Travis County leaders push for ‘diversion center’ to get people help they need, stay out of jail

Travis County

AUSTIN (KXAN) — Travis County leaders want to create a service to help people to get support and help before they interact with police, and they want to use federal dollars to make it happen.

At the press conference Tuesday, several county leaders spoke in favor of creating a “diversion center” that provides “community-based preventive services meant to help people avoid interaction with the criminal legal system.”

The money would come from the county’s $247 million it’s receiving through the American Rescue Plan Act.

“For too long we have relied on our criminal justice system as the primary structure to deliver services to the people who need them,” Travis County District Attorney Jose Garza said. “We all know it doesn’t have to be that way. We have the power to fix this.”

Garza called it a “once in a lifetime” opportunity to set up services that address not just homelessness, but unmet mental health needs and substance abuse issues before those people ever interact with law enforcement.

Garza called the Travis County Jail “one of the largest mental health providers in the county,” and people that need that help the most can’t get it until they’re arrested and put in jail. The diversion center would make it so people can get the help before being arrested, Garza said.

Tamara Needles, a district judge in Travis County, said the criminal justice system has been used as a “treatment facility” for “far too long.” She said people need to have basic needs met without having to go to jail.

“We have the opportunity to look at a holistic approach to treat not just mental health issues or substance use issues, but even the deeper root issues,” she said. “This treats every person in our community like a human, like how we want to be treated and cared for.”

Needles said the community has to “be involved, learn what’s going on and voice their opinions.”

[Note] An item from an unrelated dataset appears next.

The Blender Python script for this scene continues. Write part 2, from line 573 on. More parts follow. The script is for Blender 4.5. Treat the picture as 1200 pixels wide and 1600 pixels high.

“We need to have everyone’s input, everyone’s buy-in, so there’s not a single person in this community who goes without a roof over their head, food on their table and their mental and physical health needs met,” she said.

Travis County Judge Andy Brown said the American Rescue Plan Act would be discussed at Tuesday’s commissioners court meeting, but that there would be plenty of tie for public input on how to potentially use the money from it.

“We’re going to make sure we seek out community input for that funding,” he said.